Ademais, estudos demonstram que nenhum estado e apenas 16 municípios chegarão ao quadragésimo ano da transição com uma receita menor que hoje. Foi por isso também que o texto original da PEC 110 foi alterado, para criar o IBS dual. Eu, agora muito pessoalmente, reputo covarde o sistema tributário que temos. Pessoas com patrimônios absurdos, adquirindo e transferindo bens sem tributação, ou com tributação ínfima, alocando suas rendas em verbetes sobre os quais não incide tributação, ou incide alíquota baixíssima, e todos esses pagando muito menos, proporcionalmente, sobre o consumo, do que aqueles pobres que adquirem uma garrafa de refrigerante, um botijão de gás, paga a conta da luz, ou a do telefone, e que não tem patrimônio algum, é vergonhoso.
Repiso: mais uma vez, aproxima-se a reforma e muitos – profissionais, corporações e organizações políticas de toda ordem – surgem se opondo. Mas esses, salvo melhor juízo, geralmente defendem interesses próprios ou daqueles a quem o ex-presidente da OAB federal, Dr. Raymundo Faoro, na sua magistral obra “Os Donos do Poder”, chamou de O Patronato Político do Poder. Opõem-se à reforma aqueles que poderão ser um pouquinho mais tributados em seus patrimônios, e que sempre, desde há 500 anos, beneficiam-se de um sistema perverso. A reforma – que é apenas parcial (porque não cuida como deve da justiça tributária) – é um passo fundamental para que o Brasil caminhe para uma condição civilizada. É aceitável a ideia de que a reforma, nos termos da PEC, realmente cause problemas, mesmo que ela preveja remédios no período de transição e que o objetivo seja recuperar eventuais perdas no médio prazo. Como toda obra política humana, nunca, ou raramente, teremos um diploma jurídico perfeito, pronto e acabado.
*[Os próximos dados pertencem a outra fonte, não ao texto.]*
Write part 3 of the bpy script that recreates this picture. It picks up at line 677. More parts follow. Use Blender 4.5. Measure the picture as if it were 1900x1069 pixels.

Todavia, como toda conquista, correções de rumo poderão ser feitas, e é um risco que vale viver.
Agora, já aprovada a PEC na Câmara dos Deputados, o mesmo resultado é esperado e provável no Senado. Depois, a luta continuará, para que na regulamentação infraconstitucional, a pretendida simplificação e justiça do novo sistema, seja mantida e ampliada quanto à tributação da renda e do patrimônio. Por fim, dificilmente o resultado dificilmente será pior do que esse arremedo de sistema que temos hoje – se for, teremos realizado a proeza de arruinar o pior sistema tributário do mundo democrático. E seguiremos entre os primeiros lugares, na desonrosa lista dos países com maior desigualdade social e de renda do planeta, segundo o novo estudo lançado pelo World Inequality Lab (Laboratório das Desigualdades Mundiais), da Escola de Economia de Paris.